**Task instructions**
Quote the listing in full, exactly as given, minus any pictures.

**Data lines**
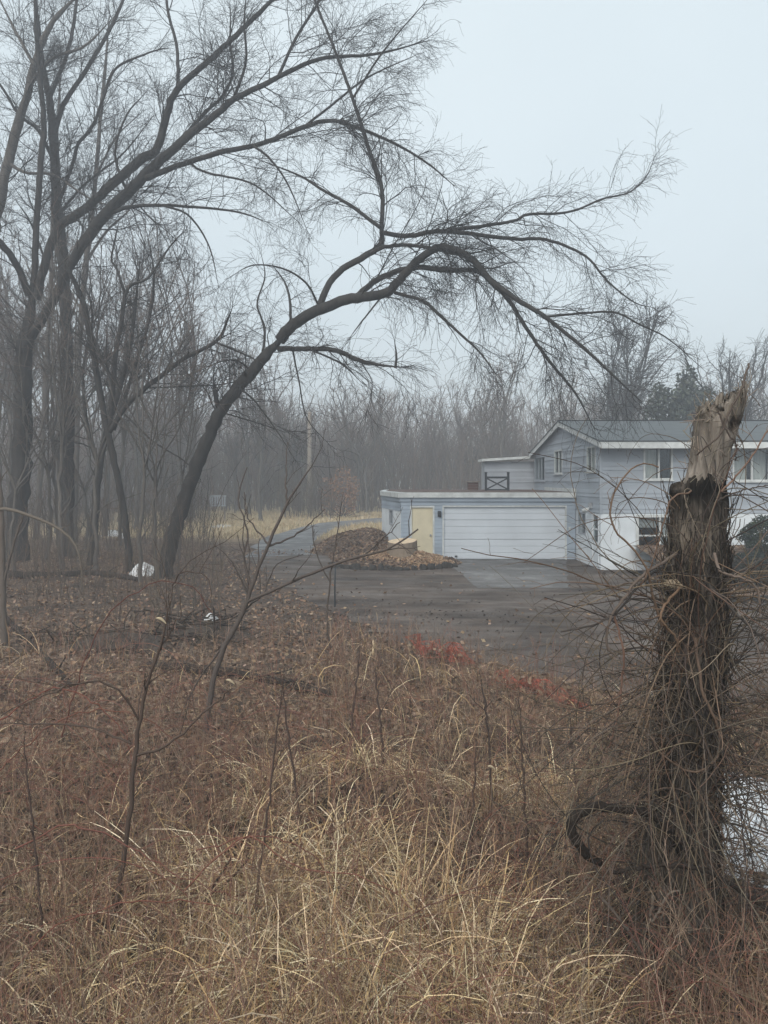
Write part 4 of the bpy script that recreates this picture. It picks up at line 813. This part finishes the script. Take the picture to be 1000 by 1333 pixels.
# stems climbing the trunk
N=26; i0=rng.integers(0,60,N); ln=rng.integers(30,90,N)
for a,b in zip(i0,ln):
    e=min(149 if rng.random()<.15 else 112,a+b); ii=np.arange(a,e,2)
    if len(ii)<6: continue
    ang=rng.uniform(math.pi*.95,2.05*math.pi)+np.cumsum(rng.normal(size=len(ii))*.06); rr=trr[ii]*1.13+.035
    q=tq[ii]+np.stack([np.cos(ang)*rr,np.sin(ang)*rr,0*ang],1); tubes(g,[q],np.full((1,len(ii)),rng.uniform(.0025,.006)),4,pal(cV,1))
g.build('stem',M['veg'],vt,True)
# named long vines read from the photograph
g=Geo()
for pts,w in (([(975,475,-.1),(965,505,-.28),(948,540,-.3),(938,565,-.3),(915,585,-.28),(905,592,-.2)],3.2),([(935,535,-.3),(945,560,-.3),(958,578,-.28),(957,600,-.2)],2.6),([(862,815,-.3),(850,775,-.35),(842,742,-.4),(825,715,-.4),(800,690,-.4),(795,660,-.4),(806,630,-.4),(830,605,-.4),(858,608,-.4)],3.2),
  ([(880,720,-.2),(860,735,-.3),(835,750,-.4),(812,780,-.45),(795,805,-.45),(790,840,-.45),(803,855,-.45)],4.5),([(878,735,-.2),(850,745,-.3),(825,770,-.4),(800,800,-.4),(770,815,-.4),(730,822,-.35)],3.5),([(930,720,-.3),(940,745,-.4),(965,752,-.4),(985,765,-.4),(990,800,-.4)],4),([(915,755,-.3),(945,785,-.35),(975,815,-.4),(1010,840,-.4)],4),([(900,640,-.3),(872,655,-.4),(850,730,-.4),(833,765,-.4)],2.4),
  ([(800,800,-.4),(812,850,-.4),(810,880,-.35),(805,930,-.3),(790,980,-.2)],3),([(905,830,-.3),(915,900,-.35),(936,950,-.35),(934,985,-.35),(905,1005,-.35),(860,980,-.35),(835,920,-.3)],4),([(850,1040,-.4),(845,1080,-.42),(843,1140,-.42)],3),([(850,1165,-.5),(848,1200,-.5),(870,1165,-.5),(885,1160,-.5)],4),([(780,1166,-.6),(810,1200,-.6),(850,1260,-.6),(900,1300,-.6)],4),([(738,1244,-.7),(790,1262,-.7),(850,1285,-.7),(855,1330,-.7)],3.5),
  ([(885,765,-.3),(860,800,-.4),(880,830,-.35),(883,850,-.3)],3.5),([(940,640,-.2),(975,600,-.2),(1000,560,-.2),(1030,520,-.2)],2.6),([(930,655,-.25),(960,640,-.3),(1000,632,-.3)],2.4)):
    p=np.array([P(a,b,YT+d) for a,b,d in pts]); q,r=resample(p,30,np.linspace(w,w*.6,len(p))/2000*YT); q+=rng.normal(size=q.shape)*.003; col=pal(cV,1)*1.25; tubes(g,[q],r[None],5,col)
    a,b=spawn(q[None],r[None],np.array([6]),.2,1,.08,.4,.4,1.1,5,0,.2,0,.6,.001); tubes(g,a,b,3,col)
g.build('long_stem',M['veg'],vt,True)

# ------------------------------------------------------------------ saplings and canes in the foreground
def sapling(name,label,Y,stem,w,branches,col,cat='sapling',twig=(3.,.25,.8)):
    p=np.array([P(a,b,Y) for a,b in stem]); q,r=resample(p,26,np.array(w)*.8/2000*Y); r[-5:]*=np.linspace(.9,.35,5); q[1:]+=rng.normal(size=(25,3))*.006
    o=empty(name,(q[0,0],q[0,1],0),label,cat); g=Geo(); tubes(g,[q],r[None],7,col); g.build('stem',M['veg'],o,True)
    L=[(q[8:],r[8:])]; g=Geo()
    for pts,bw,dy in branches:
        bp=np.array([P(a,b,Y+dy*k/(len(pts)-1)) for k,(a,b) in enumerate(pts)]); bq,br=resample(bp,16,np.linspace(bw,bw*.4,len(bp))/2000*Y); bq[1:]+=rng.normal(size=(15,3))*.006; tubes(g,[bq],br[None],5,col); L.append((bq,br))
    for pq,pr in L:
        n=max(2,int(np.linalg.norm(np.diff(pq,axis=0),axis=1).sum()*twig[0])); a,b=spawn(pq[None],pr[None],np.array([n]),.15,1,twig[1],twig[2],.4,1.,6,.15,.12,0,.6,.0018*Y/6); tubes(g,a,b,4,col)
        a2,b2=spawn(a,b,np.full(len(a),2),.3,1,.1,.3,.4,1.,4,.1,.15,0,.7,.0014*Y/6); tubes(g,a2,b2,3,col)
    g.build('branch',M['veg'],o,True); return o
sapling('sapling','thin brown sapling standing in front of the fallen logs at left',5.2,[(138,1243),(156,1147),(170,1053),(176,984),(185,922),(198,868),(215,818),(224,762)],[9,8.5,8,7.5,6,5,4,3],
 [([(176,984),(217,970),(275,919),(300,898)],4,-.2),([(170,968),(120,948),(50,942),(-10,941)],3.5,.2),([(182,940),(160,905),(120,885),(60,905),(0,930)],3,-.3),([(224,762),(238,745),(270,752),(275,790)],2,-.2),([(205,850),(235,800),(232,775)],2.5,.1),([(172,1040),(190,1000),(205,960)],2,0)],(.075,.055,.045))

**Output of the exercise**
Write part 4 of the bpy script that recreates this picture. It picks up at line 813. This part finishes the script. Take the picture to be 1000 by 1333 pixels.
# stems climbing the trunk
N=26; i0=rng.integers(0,60,N); ln=rng.integers(30,90,N)
for a,b in zip(i0,ln):
    e=min(149 if rng.random()<.15 else 112,a+b); ii=np.arange(a,e,2)
    if len(ii)<6: continue
    ang=rng.uniform(math.pi*.95,2.05*math.pi)+np.cumsum(rng.normal(size=len(ii))*.06); rr=trr[ii]*1.13+.035
    q=tq[ii]+np.stack([np.cos(ang)*rr,np.sin(ang)*rr,0*ang],1); tubes(g,[q],np.full((1,len(ii)),rng.uniform(.0025,.006)),4,pal(cV,1))
g.build('stem',M['veg'],vt,True)
# named long vines read from the photograph
g=Geo()
for pts,w in (([(975,475,-.1),(965,505,-.28),(948,540,-.3),(938,565,-.3),(915,585,-.28),(905,592,-.2)],3.2),([(935,535,-.3),(945,560,-.3),(958,578,-.28),(957,600,-.2)],2.6),([(862,815,-.3),(850,775,-.35),(842,742,-.4),(825,715,-.4),(800,690,-.4),(795,660,-.4),(806,630,-.4),(830,605,-.4),(858,608,-.4)],3.2),
  ([(880,720,-.2),(860,735,-.3),(835,750,-.4),(812,780,-.45),(795,805,-.45),(790,840,-.45),(803,855,-.45)],4.5),([(878,735,-.2),(850,745,-.3),(825,770,-.4),(800,800,-.4),(770,815,-.4),(730,822,-.35)],3.5),([(930,720,-.3),(940,745,-.4),(965,752,-.4),(985,765,-.4),(990,800,-.4)],4),([(915,755,-.3),(945,785,-.35),(975,815,-.4),(1010,840,-.4)],4),([(900,640,-.3),(872,655,-.4),(850,730,-.4),(833,765,-.4)],2.4),
  ([(800,800,-.4),(812,850,-.4),(810,880,-.35),(805,930,-.3),(790,980,-.2)],3),([(905,830,-.3),(915,900,-.35),(936,950,-.35),(934,985,-.35),(905,1005,-.35),(860,980,-.35),(835,920,-.3)],4),([(850,1040,-.4),(845,1080,-.42),(843,1140,-.42)],3),([(850,1165,-.5),(848,1200,-.5),(870,1165,-.5),(885,1160,-.5)],4),([(780,1166,-.6),(810,1200,-.6),(850,1260,-.6),(900,1300,-.6)],4),([(738,1244,-.7),(790,1262,-.7),(850,1285,-.7),(855,1330,-.7)],3.5),
  ([(885,765,-.3),(860,800,-.4),(880,830,-.35),(883,850,-.3)],3.5),([(940,640,-.2),(975,600,-.2),(1000,560,-.2),(1030,520,-.2)],2.6),([(930,655,-.25),(960,640,-.3),(1000,632,-.3)],2.4)):
    p=np.array([P(a,b,YT+d) for a,b,d in pts]); q,r=resample(p,30,np.linspace(w,w*.6,len(p))/2000*YT); q+=rng.normal(size=q.shape)*.003; col=pal(cV,1)*1.25; tubes(g,[q],r[None],5,col)
    a,b=spawn(q[None],r[None],np.array([6]),.2,1,.08,.4,.4,1.1,5,0,.2,0,.6,.001); tubes(g,a,b,3,col)
g.build('long_stem',M['veg'],vt,True)

# ------------------------------------------------------------------ saplings and canes in the foreground
def sapling(name,label,Y,stem,w,branches,col,cat='sapling',twig=(3.,.25,.8)):
    p=np.array([P(a,b,Y) for a,b in stem]); q,r=resample(p,26,np.array(w)*.8/2000*Y); r[-5:]*=np.linspace(.9,.35,5); q[1:]+=rng.normal(size=(25,3))*.006
    o=empty(name,(q[0,0],q[0,1],0),label,cat); g=Geo(); tubes(g,[q],r[None],7,col); g.build('stem',M['veg'],o,True)
    L=[(q[8:],r[8:])]; g=Geo()
    for pts,bw,dy in branches:
        bp=np.array([P(a,b,Y+dy*k/(len(pts)-1)) for k,(a,b) in enumerate(pts)]); bq,br=resample(bp,16,np.linspace(bw,bw*.4,len(bp))/2000*Y); bq[1:]+=rng.normal(size=(15,3))*.006; tubes(g,[bq],br[None],5,col); L.append((bq,br))
    for pq,pr in L:
        n=max(2,int(np.linalg.norm(np.diff(pq,axis=0),axis=1).sum()*twig[0])); a,b=spawn(pq[None],pr[None],np.array([n]),.15,1,twig[1],twig[2],.4,1.,6,.15,.12,0,.6,.0018*Y/6); tubes(g,a,b,4,col)
        a2,b2=spawn(a,b,np.full(len(a),2),.3,1,.1,.3,.4,1.,4,.1,.15,0,.7,.0014*Y/6); tubes(g,a2,b2,3,col)
    g.build('branch',M['veg'],o,True); return o
sapling('sapling','thin brown sapling standing in front of the fallen logs at left',5.2,[(138,1243),(156,1147),(170,1053),(176,984),(185,922),(198,868),(215,818),(224,762)],[9,8.5,8,7.5,6,5,4,3],
 [([(176,984),(217,970),(275,919),(300,898)],4,-.2),([(170,968),(120,948),(50,942),(-10,941)],3.5,.2),([(182,940),(160,905),(120,885),(60,905),(0,930)],3,-.3),([(224,762),(238,745),(270,752),(275,790)],2,-.2),([(205,850),(235,800),(232,775)],2.5,.1),([(172,1040),(190,1000),(205,960)],2,0)],(.075,.055,.045))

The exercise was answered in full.